COLLECTED DATA
--*--
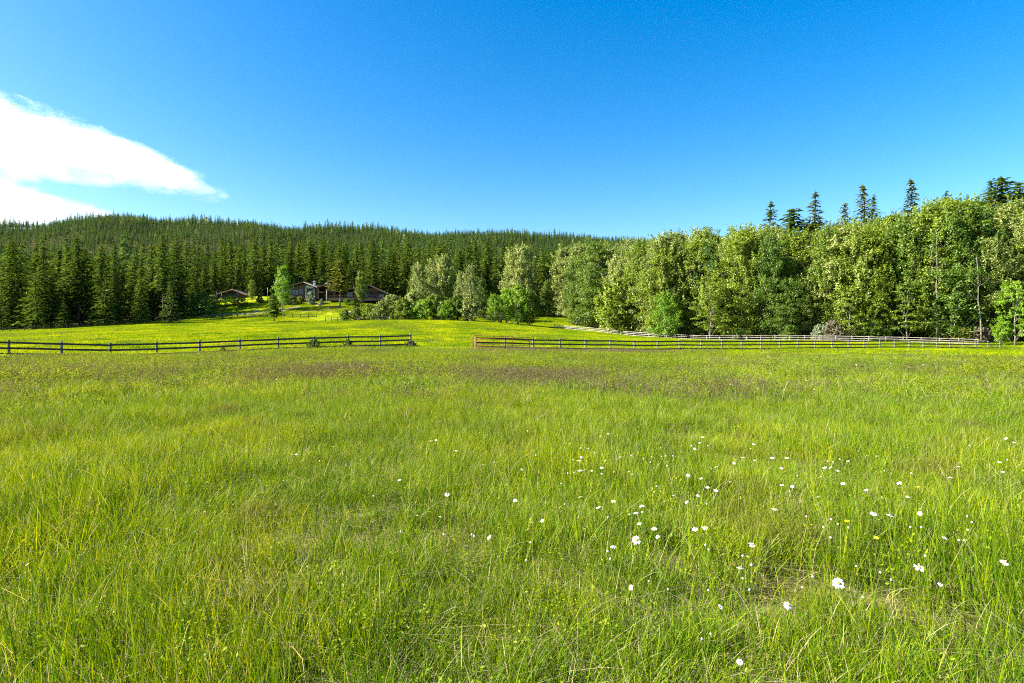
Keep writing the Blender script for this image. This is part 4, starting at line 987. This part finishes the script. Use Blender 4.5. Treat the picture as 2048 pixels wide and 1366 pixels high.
HALF = daisy_head(950, 9, .022, .0, 0, (1.2, 4.0))
bb = MB().tube([(0, 0, -.004), (0, 0, 0), (0, 0, .005), (0, 0, .0095), (0, 0, .0115)], [.003, .0058, .0072, .005, .0012], 9); BUDW = bb.mesh('bud', M['petal'], True)
a_ = BUDW.color_attributes.new('tint', 'FLOAT_COLOR', 'POINT')
STEMS = []
for i in range(4):
    r = np.random.default_rng(40 + i); b = MB(); dx, dy = r.normal(0, .025, 2)
    b.tube([(-dx * 2, -dy * 2, -.05), (dx, dy, .35), (dx * .6, dy * .6, .75), (0, 0, 1.0)], [.0018, .0016, .0013, .0012], 5); STEMS.append(b.mesh('stem', M['stemgreen'], True))
sun_dir = np.array(sd)
def flower(u, v, sz, kindn, label, group=None, seed=0, face=None):
    """sz: width of the head in photograph pixels; the head stands where that view line meets its height over the grass"""
    r = np.random.default_rng(seed)
    h = r.uniform(.34, .44)
    for _ in range(3):
        d = (EYE - h - (hz(px(u, d), d) if _ else 0)) * F / max(v - HZ, 6)
    x = px(u, d); z = hz(x, d)
    nm = {'daisy': 'daisy', 'bud': 'daisy_bud', 'half': 'daisy', 'hawk': 'yellow_flower'}[kindn]
    t = empty(nm, (x, d, z), r.uniform(0, 6.283), label, {'daisy': 'daisy', 'bud': 'flower bud', 'half': 'daisy', 'hawk': 'flower'}[kindn], group)
    link('stem', STEMS[seed % 4], t, sc=(1, 1, h))
    rad_ = sz * d / F / 2
    k = min(max(rad_ / .025, .45), 1.35) if kindn != 'bud' else min(max(rad_ / .0075, .45), 1.6)
    if face is None:
        nv = np.array([-.12, -.10, .95]) + r.normal(0, .24, 3)
    else: nv = np.array(face, float)
    q = Vector((0, 0, 1)).rotation_difference(Vector(nv).normalized()); e = (Euler((0, 0, -t.rotation_euler.z)).to_quaternion() @ q @ Euler((0, 0, r.uniform(0, 6.28))).to_quaternion()).to_euler()
    if kindn == 'bud':
        link('bud', BUDW, t, (0, 0, h), e, k); return
    pet, dsc = HALF if kindn == 'half' else HEADS[seed % 5]
    a = link('petals', pet, t, (0, 0, h), e, k); b = link('disc', dsc, t, (0, 0, h + .0005), e, k)
    if kindn == 'hawk':
        for o in (a,): o.material_slots[0].link = 'OBJECT'; o.material_slots[0].material = M['hawk']
big = [(1274, 1082, 21, (-.2, -.75, .5), 'large white daisy facing the viewer, standing alone in the middle of the daisies'),
       (1680, 1168, 26, (-.15, -.75, .62), 'largest white daisy, open towards the viewer with a round yellow centre'),
       (1841, 1137, 22, (.05, -.55, .8), 'large white daisy right of the largest one, facing up'),
       (1579, 1213, 19, (.05, -.6, .75), 'large white daisy below and left of the largest one'),
       (2014, 1126, 20, (.1, -.4, .9), 'white daisy with a dark speck near the right edge'),
       (1505, 1091, 15, (0, -.5, .85), 'white daisy with a yellow centre midway between the lone large daisy and the largest one'),
       (1482, 1327, 15, (-.1, -.5, .8), 'lowest white daisy, close to the bottom edge of the meadow'),
       (894, 990, 12, (0, -.5, .85), 'small white daisy with a yellow centre left of the main drift'),
       (977, 1075, 13, (-.6, -.2, .5), 'white daisy turned sideways left of the main drift'),
       (1084, 1042, 10, (-.7, -.3, .5), 'white daisy tilted to the left beside dark grass'),
       (1411, 1057, 14, (0, -.35, .93), 'flat topped white daisy in the middle of the main drift'),
       (1749, 1028, 15, (0, -.35, .93), 'left one of two wide white daisies level with each other at right'),
       (1781, 1032, 14, (.1, -.2, .97), 'right one of two wide white daisies level with each other at right'),
       (1841, 1027, 12, (-.8, -.1, .4), 'white daisy seen edge on, right of the level pair'),
       (1551, 1019, 13, (0, -.2, .97), 'white daisy on a long yellow stem left of the level pair'),
       (1481, 1137, 16, (.1, .0, 1), 'white daisy seen flat from the side, just below the one with a yellow centre'),
       (1262, 1177, 13, (-.6, -.3, .3), 'drooping white daisy low in the middle')]
for i, (u, v, sz, fc, lb) in enumerate(big): flower(u, v, sz * .88, 'daisy', lb, seed=i, face=fc)
flower(1441, 1217, 13, 'half', 'half eaten daisy with petals on its left side only', seed=31, face=(0, -.6, .75))
mid = []
for u, v in [(561, 191), (807, 128), (868, 113), (655, 295), (634, 323), (180, 397), (645, 404), (678, 400), (742, 405), (815, 380), (817, 432), (1625, 136), (1600, 183), (1563, 228), (1945, 299), (2045, 320), (1878, 344), (1737, 378), (1512, 440), (1612, 467), (1665, 542), (1732, 565), (1395, 607), (1590, 604), (1498, 658), (909, 654), (645, 618), (122, 648), (1137, 687), (1090, 747), (1115, 835), (1238, 872), (1267, 940), (1566, 873), (910, 1020), (2035, 193), (2012, 229), (790, 705)]: mid.append((1000 + u / 4, 840 + v / 4))
for u, v in [(1910, 146), (1977, 180), (1478, 210), (1862, 338), (1530, 377), (1887, 413), (1465, 460), (1057, 508), (40, 302), (155, 303), (485, 330), (645, 330), (797, 290), (503, 380), (459, 383), (566, 402), (113, 383), (115, 523), (200, 533), (405, 620), (607, 507), (1128, 616), (790, 563), (1430, 945), (1393, 1325)]: mid.append((1536 + u / 4, 840 + v / 4))
for u, v in [(370, 272), (1445, 168), (1490, 160), (1650, 246), (1867, 360), (1195, 478), (1524, 776)]: mid.append((500 + u / 4, 840 + v / 4))
def where(u, v):
    if u < 960: return 'scattered left of the main drift'
    if v < 905: return 'in the far thin part of the drift'
    if u < 1350: return 'in the left half of the main drift'
    if u < 1700: return 'in the right half of the main drift'
    return 'in the grass towards the right edge'
for i, (u, v) in enumerate(mid):
    d_ = 1.15 * F / (v - HZ); sz = np.clip(.035 * F / d_, 5.5, 12) * random.uniform(.85, 1.15)
    w_ = 'white daisy ' + where(u, v); flower(u, v, sz, 'daisy', w_, 'daisies: ' + w_, seed=100 + i)
buds = [(1000 + u / 4, 840 + v / 4) for u, v in [(866, 1060), (247, 990), (1652, 1008), (1678, 1047), (1950, 1097), (2020, 1170), (1040, 763), (1142, 745), (1257, 537), (1037, 415), (865, 785), (222, 92), (650, 228), (710, 232), (587, 318), (845, 330), (596, 424), (1533, 212), (1668, 210), (1215, 297), (1048, 290), (1297, 296), (1150, 315), (1205, 342), (1330, 290), (490, 515), (1063, 440), (545, 430), (758, 268), (290, 287), (963, 302), (1385, 290), (1340, 372), (1660, 678), (1845, 498), (885, 1122), (210, 1133), (1950, 1280), (1195, 1300), (520, 680)]]
buds += [(1536 + u / 4, 840 + v / 4) for u, v in [(1155, 430), (940, 412), (1240, 865), (513, 950), (717, 1177), (367, 1265), (1605, 780), (1615, 888), (568, 840), (180, 577), (528, 340), (1620, 208), (1920, 322), (875, 296), (450, 863), (1150, 865), (1540, 970), (1585, 970), (1270, 1097), (315, 780), (515, 803), (655, 868), (1640, 825), (242, 452), (432, 456), (582, 320)]]
buds += [(1300 + u / 4, 1060 + v / 4) for u, v in [(495, 848), (422, 888), (148, 486), (803, 490), (820, 292), (750, 217), (475, 495), (1232, 470), (1715, 548), (1940, 407), (1855, 350)]]
buds += [(500 + u / 4, 840 + v / 4) for u, v in [(553, 333), (767, 368), (1790, 940), (1773, 925), (1550, 925), (1203, 903), (985, 614), (1955, 340)]]
for i, (u, v) in enumerate(buds):
    d_ = 1.15 * F / (v - HZ); w_ = 'small closed white daisy bud ' + where(u, v)
    flower(u, v, np.clip(.0125 * F / d_, 2.8, 4.6), 'bud', w_, 'daisy buds: ' + w_, seed=300 + i)
for i, (u, v, lb) in enumerate(((1838, 974, 'small yellow flower, uppermost of the three at right'), (1696, 1042, 'small yellow flower under the level pair of daisies'), (1755, 1076, 'small yellow flower just above the largest daisy'))): flower(u, v, 9, 'hawk', lb, seed=500 + i)
for i in range(34):
    u, v = (random.uniform(655, 800), random.uniform(707, 735)) if i < 9 else (random.uniform(1380, 2040), random.uniform(712, 780))
    flower(u, v, 3.2, 'daisy', 'tiny far daisy in the grass before the ' + ('left' if i < 9 else 'right') + ' fence', 'far daisies before the ' + ('left' if i < 9 else 'right') + ' fence', seed=600 + i)

# ------------------------------------------------------------------ clouds far behind the hill
def cloud(name, Dm, ells, label, seed, thr=.0, dens=.0021, nscale=.0068, amp=3.3):
    k = Dm / F; m, n, out = mat(name + ' vapour')
    tc = N(n, 'ShaderNodeTexCoord'); cur = None; hull = bmesh.new()
    cx3 = np.mean([e[0] for e in ells]); cz3 = np.mean([e[1] for e in ells]); org = Vector((px(cx3, Dm), Dm, pz(cz3, Dm)))
    for (u, v, a, b, rot, dep) in ells:
        c = Vector((px(u, Dm), Dm, pz(v, Dm))) - org; sca = (a * k, dep * 1.7, b * k); eu = (0, R(rot), 0)
        mp = N(n, 'ShaderNodeMapping', vector_type='TEXTURE'); mp.inputs['Location'].default_value = c; mp.inputs['Rotation'].default_value = eu; mp.inputs['Scale'].default_value = sca
        n.links.new(tc.outputs['Object'], mp.inputs['Vector'])
        ln = N(n, 'ShaderNodeVectorMath', operation='LENGTH'); n.links.new(mp.outputs[0], ln.inputs[0])
        s_ = N(n, 'ShaderNodeMath', operation='SUBTRACT'); s_.inputs[0].default_value = 1.0; n.links.new(ln.outputs['Value'], s_.inputs[1])
        if cur is None: cur = s_.outputs[0]
        else:
            mx = N(n, 'ShaderNodeMath', operation='SMOOTH_MAX'); mx.inputs[2].default_value = .25; n.links.new(cur, mx.inputs[0]); n.links.new(s_.outputs[0], mx.inputs[1]); cur = mx.outputs[0]
        bmesh.ops.create_icosphere(hull, subdivisions=2, radius=1.3, matrix=Matrix.Translation(c) @ Euler(eu).to_matrix().to_4x4() @ Matrix.Diagonal((*sca, 1)))
    nz1 = N(n, 'ShaderNodeTexNoise', Scale=nscale, Detail=7, Roughness=.62, Distortion=.4); mp = N(n, 'ShaderNodeMapping'); mp.inputs['Location'].default_value = (seed * 313.0, 0, seed * 77.0); mp.inputs['Rotation'].default_value = (0, R(20), 0); mp.inputs['Scale'].default_value = (.5, .6, 1.35)
    n.links.new(tc.outputs['Object'], mp.inputs['Vector']); n.links.new(mp.outputs[0], nz1.inputs['Vector'])
    ad = N(n, 'ShaderNodeMath', operation='MULTIPLY_ADD'); ad.inputs[1].default_value = amp; n.links.new(nz1.outputs['Fac'], ad.inputs[0]); n.links.new(cur, ad.inputs[2])
    mr = N(n, 'ShaderNodeMapRange'); mr.inputs[1].default_value = amp * .5 + thr; mr.inputs[2].default_value = amp * .5 + thr + .50; mr.inputs[3].default_value = 0; mr.inputs[4].default_value = dens
    n.links.new(ad.outputs[0], mr.inputs[0])
    vo = N(n, 'ShaderNodeVolumeScatter', Anisotropy=.2); vo.inputs['Color'].default_value = (.90, .92, .95, 1); n.links.new(mr.outputs[0], vo.inputs['Density']); n.links.new(vo.outputs[0], out.inputs['Volume'])
    hb_ = bmesh.ops.convex_hull(hull, input=hull.verts)
    bmesh.ops.delete(hull, geom=list({v for v in hb_['geom_interior'] if isinstance(v, bmesh.types.BMVert)}), context='VERTS')
    me = bpy.data.meshes.new('cloud'); hull.to_mesh(me); hull.free(); me.materials.append(m)
    o = link('cloud', me, None, org); tag(o, label, 'cloud'); return o
cloud('cloud', 4200, [(330, 344, 95, 27, 22, 260), (225, 316, 120, 40, 20, 320), (90, 286, 150, 56, 15, 380), (-90, 258, 200, 76, 12, 420), (150, 352, 70, 14, 4, 200)], 'long white cloud tapering to a point over the wooded hill', 1)
cloud('cloud', 4600, [(130, 412, 110, 18, 14, 260), (20, 405, 130, 38, 10, 320), (-120, 410, 200, 62, 5, 400)], 'lower white cloud bank resting behind the hill ridge on the left', 2)

# ------------------------------------------------------------------ the air
hv = MB().box((0, 800, 180), (3600, 1900, 400))
m, n, out = mat('thin haze'); pv = N(n, 'ShaderNodeVolumePrincipled'); pv.inputs['Color'].default_value = (.60, .84, 1.0, 1); pv.inputs['Density'].default_value = 0.000004
n.links.new(pv.outputs[0], out.inputs['Volume'])
tag(hv.build('haze', m), kind='stuff')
--*--
WRITTEN REQUEST
Track down every line holding the string "part" and copy it.

RESPONSE TO THE TASK
Keep writing the Blender script for this image. This is part 4, starting at line 987. This part finishes the script. Use Blender 4.5. Treat the picture as 2048 pixels wide and 1366 pixels high.
    if v < 905: return 'in the far thin part of the drift'